__STATED PROBLEM__: Scan the listing below. Report each line that includes "from".

__AVAILABLE DATA__:
....................
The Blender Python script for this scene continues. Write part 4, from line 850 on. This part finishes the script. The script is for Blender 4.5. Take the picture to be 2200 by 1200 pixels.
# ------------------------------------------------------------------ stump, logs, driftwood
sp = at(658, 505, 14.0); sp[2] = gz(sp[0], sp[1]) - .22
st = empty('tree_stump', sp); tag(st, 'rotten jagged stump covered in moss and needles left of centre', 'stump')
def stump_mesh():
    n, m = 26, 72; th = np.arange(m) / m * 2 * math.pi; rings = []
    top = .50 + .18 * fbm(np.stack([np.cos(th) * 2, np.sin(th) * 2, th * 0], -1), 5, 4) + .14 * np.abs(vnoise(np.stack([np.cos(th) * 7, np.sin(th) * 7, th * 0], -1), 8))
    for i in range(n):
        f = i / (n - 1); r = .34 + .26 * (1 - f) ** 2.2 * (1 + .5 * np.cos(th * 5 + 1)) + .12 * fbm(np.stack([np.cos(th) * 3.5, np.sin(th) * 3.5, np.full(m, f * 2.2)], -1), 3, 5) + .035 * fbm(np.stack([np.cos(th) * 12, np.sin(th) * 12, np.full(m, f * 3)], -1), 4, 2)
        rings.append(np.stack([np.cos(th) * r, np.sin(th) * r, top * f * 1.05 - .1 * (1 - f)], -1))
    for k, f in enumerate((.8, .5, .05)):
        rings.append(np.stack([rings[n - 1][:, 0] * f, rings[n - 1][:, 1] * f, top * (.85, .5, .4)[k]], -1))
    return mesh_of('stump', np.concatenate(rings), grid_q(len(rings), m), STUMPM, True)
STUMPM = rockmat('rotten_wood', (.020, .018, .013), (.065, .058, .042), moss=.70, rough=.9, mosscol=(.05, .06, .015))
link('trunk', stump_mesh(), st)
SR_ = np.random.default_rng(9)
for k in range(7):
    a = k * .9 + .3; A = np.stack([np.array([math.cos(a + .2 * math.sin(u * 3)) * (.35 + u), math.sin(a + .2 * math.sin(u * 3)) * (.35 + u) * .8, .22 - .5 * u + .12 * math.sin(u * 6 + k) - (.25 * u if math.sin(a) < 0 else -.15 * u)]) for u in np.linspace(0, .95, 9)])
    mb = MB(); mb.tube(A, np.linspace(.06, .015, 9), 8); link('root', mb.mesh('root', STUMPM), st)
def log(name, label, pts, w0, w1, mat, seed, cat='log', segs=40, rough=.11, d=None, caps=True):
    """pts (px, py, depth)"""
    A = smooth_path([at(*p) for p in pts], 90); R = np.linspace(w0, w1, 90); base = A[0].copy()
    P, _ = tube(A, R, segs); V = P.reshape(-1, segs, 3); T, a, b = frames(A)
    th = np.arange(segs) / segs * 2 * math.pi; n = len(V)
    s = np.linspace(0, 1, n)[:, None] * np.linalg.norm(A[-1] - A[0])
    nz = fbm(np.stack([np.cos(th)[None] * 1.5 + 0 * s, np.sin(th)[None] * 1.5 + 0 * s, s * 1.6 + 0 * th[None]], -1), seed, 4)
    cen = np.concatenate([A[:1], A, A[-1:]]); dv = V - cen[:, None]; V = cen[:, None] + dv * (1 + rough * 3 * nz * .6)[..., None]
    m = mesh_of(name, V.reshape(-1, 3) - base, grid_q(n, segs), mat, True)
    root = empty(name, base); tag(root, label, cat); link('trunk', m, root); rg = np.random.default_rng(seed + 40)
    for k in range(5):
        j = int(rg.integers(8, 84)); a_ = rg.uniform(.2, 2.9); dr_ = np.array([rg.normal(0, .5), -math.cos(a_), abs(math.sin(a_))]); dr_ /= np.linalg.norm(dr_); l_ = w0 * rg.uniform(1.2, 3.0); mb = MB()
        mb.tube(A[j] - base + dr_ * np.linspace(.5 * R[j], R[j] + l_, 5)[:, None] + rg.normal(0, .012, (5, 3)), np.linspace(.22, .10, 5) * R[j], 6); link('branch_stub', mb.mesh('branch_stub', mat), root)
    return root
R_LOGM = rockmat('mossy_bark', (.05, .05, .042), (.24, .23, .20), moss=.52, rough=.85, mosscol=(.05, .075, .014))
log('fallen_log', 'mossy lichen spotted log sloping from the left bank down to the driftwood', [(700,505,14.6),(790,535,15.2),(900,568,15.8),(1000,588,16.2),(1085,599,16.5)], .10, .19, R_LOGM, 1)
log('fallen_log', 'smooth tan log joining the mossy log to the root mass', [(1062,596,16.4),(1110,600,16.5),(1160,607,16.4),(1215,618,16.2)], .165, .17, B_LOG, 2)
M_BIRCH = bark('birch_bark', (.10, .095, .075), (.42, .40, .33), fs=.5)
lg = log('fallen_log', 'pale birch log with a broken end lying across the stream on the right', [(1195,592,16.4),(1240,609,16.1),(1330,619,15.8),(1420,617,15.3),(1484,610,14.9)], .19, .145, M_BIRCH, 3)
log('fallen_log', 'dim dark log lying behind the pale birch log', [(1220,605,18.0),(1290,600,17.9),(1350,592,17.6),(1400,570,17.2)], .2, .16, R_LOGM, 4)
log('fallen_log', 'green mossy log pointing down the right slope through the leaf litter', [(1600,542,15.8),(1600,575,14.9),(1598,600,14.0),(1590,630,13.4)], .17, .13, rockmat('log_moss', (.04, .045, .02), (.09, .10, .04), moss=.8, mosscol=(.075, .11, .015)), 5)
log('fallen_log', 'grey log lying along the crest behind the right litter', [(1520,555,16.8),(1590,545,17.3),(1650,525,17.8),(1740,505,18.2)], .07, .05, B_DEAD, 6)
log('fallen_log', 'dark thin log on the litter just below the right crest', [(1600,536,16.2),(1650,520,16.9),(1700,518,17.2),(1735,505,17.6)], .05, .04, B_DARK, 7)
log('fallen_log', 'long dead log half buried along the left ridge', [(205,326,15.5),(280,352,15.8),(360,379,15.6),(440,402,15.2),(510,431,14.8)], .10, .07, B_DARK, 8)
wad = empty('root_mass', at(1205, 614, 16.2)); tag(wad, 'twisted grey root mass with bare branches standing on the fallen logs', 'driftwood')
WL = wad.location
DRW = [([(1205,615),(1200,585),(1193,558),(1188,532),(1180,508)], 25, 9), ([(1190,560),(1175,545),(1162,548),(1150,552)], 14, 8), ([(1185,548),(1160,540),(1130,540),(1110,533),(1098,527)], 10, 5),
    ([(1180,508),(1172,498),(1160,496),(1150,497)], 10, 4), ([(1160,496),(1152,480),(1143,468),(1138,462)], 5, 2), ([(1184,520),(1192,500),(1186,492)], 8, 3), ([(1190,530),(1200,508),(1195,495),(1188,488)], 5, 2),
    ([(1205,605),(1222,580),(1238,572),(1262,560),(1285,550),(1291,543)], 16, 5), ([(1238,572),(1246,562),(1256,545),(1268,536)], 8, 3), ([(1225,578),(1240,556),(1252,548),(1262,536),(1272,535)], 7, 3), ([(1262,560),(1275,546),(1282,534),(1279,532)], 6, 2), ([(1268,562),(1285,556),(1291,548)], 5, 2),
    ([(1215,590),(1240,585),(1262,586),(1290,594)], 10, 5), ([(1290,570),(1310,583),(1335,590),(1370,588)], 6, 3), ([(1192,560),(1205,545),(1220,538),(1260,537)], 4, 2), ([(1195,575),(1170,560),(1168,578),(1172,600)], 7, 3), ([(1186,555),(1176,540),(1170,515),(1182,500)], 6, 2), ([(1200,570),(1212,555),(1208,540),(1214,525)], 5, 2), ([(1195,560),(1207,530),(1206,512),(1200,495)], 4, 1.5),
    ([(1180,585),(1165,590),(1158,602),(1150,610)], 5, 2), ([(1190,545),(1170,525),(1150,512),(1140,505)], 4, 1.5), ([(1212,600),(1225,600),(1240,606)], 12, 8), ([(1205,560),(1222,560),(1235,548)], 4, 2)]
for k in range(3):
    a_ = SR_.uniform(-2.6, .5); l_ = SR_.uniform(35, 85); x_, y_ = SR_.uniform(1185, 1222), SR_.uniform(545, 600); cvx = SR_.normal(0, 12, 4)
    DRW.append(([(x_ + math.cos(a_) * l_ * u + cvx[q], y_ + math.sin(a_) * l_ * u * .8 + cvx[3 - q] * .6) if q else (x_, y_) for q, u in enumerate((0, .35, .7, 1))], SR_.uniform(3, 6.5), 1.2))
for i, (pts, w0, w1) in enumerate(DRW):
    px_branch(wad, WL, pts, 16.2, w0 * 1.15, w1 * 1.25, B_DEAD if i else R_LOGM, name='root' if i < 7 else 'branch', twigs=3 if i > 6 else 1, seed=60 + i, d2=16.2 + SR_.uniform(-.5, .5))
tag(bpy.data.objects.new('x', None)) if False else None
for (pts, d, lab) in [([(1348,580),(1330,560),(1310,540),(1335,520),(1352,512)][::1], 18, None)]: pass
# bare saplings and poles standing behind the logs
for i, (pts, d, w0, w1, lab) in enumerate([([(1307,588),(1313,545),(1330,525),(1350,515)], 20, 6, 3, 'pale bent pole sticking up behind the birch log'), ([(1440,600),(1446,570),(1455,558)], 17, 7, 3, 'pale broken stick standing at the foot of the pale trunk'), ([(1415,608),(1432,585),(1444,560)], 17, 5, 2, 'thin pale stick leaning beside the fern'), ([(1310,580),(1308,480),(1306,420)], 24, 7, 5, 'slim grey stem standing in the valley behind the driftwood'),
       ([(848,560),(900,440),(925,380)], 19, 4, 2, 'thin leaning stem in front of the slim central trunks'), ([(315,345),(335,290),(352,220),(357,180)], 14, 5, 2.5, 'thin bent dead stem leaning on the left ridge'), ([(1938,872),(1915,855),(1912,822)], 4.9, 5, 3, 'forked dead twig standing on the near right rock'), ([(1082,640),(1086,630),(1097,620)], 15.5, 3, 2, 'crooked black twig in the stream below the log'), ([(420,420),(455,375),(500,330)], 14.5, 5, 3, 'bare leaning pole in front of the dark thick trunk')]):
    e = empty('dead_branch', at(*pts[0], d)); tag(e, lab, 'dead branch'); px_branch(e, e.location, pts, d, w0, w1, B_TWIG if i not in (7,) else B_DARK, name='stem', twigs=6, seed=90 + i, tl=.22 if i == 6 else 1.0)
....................
__THE COMPLETED TASK__:
The Blender Python script for this scene continues. Write part 4, from line 850 on. This part finishes the script. The script is for Blender 4.5. Take the picture to be 2200 by 1200 pixels.
log('fallen_log', 'mossy lichen spotted log sloping from the left bank down to the driftwood', [(700,505,14.6),(790,535,15.2),(900,568,15.8),(1000,588,16.2),(1085,599,16.5)], .10, .19, R_LOGM, 1)